With Spruce Goose Museum Gone, Long Beach and Carnival Reach Agreement

Photo: Long Beach Convention and Visitors Bureau
Photo: Long Beach Convention and Visitors Bureau

Carnival Plans to Homeport More Ships at the Port of Long Beach.

Once a museum that housed Howard Hughes’ all-wood Spruce Goose “flying boat”, the entire landmark Geodesic Dome will be a fully operational cruise terminal thanks to Carnival. The cruise line has reached an agreement with the City of Long Beach and the management company that oversees the Geodesic Dome, to expand the Dome to accommodate more and larger Carnival ships. 

At present, Carnival only has partial use of the dome.  The agreement will add almost three-times as much space as it has now. With Carnival able to use 100% use of the Dome, the additional space needed to accommodate passengers embarking and disembarking ships at the same time, is a much-anticipated done deal. 

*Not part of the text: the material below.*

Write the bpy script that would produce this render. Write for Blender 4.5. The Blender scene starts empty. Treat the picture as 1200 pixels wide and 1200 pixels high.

Carnival has been using part of the Geodesic Dome since 2003 and this new additional space has excited everyone involved with the project. “The expansion of the Carnival Cruise terminal is great news for Long Beach and great news for visitors to our city,” said Long Beach Mayor Robert Garcia. “The added capacity will bring more tourism and economic activity to Long Beach, and we’re pleased to continue working with Carnival for many years to come.”

Shoreside Electricity Plug-in Grid

Plans also include expansion of portside cold-ironing capacity to accommodate larger vessels. The technology enables cruise ships to plug into the local electric grid and reduce exhaust emissions while docked.

In addition, Carnival is working with Urban Commons on enhancements to the area surrounding the dome and the adjacent Queen Mary attraction, as well as ways to expand parking capacity to accommodate future growth.

Today, Carnival’s recently refurbished Carnival Inspiration and Carnival Imagination cruise year-round from the Port of Long Beach on three- and four-day Baja cruises. The Carnival Miracle sails seven-day cruises to the Mexican Riviera and 14- and 15-day cruises to Hawaii and Alaska round-trip from Long Beach.

In case you’re wondering the whereabouts of the Spruce Goose, since 2001 it has feathered its nest at a new home in McMinnville, Oregon.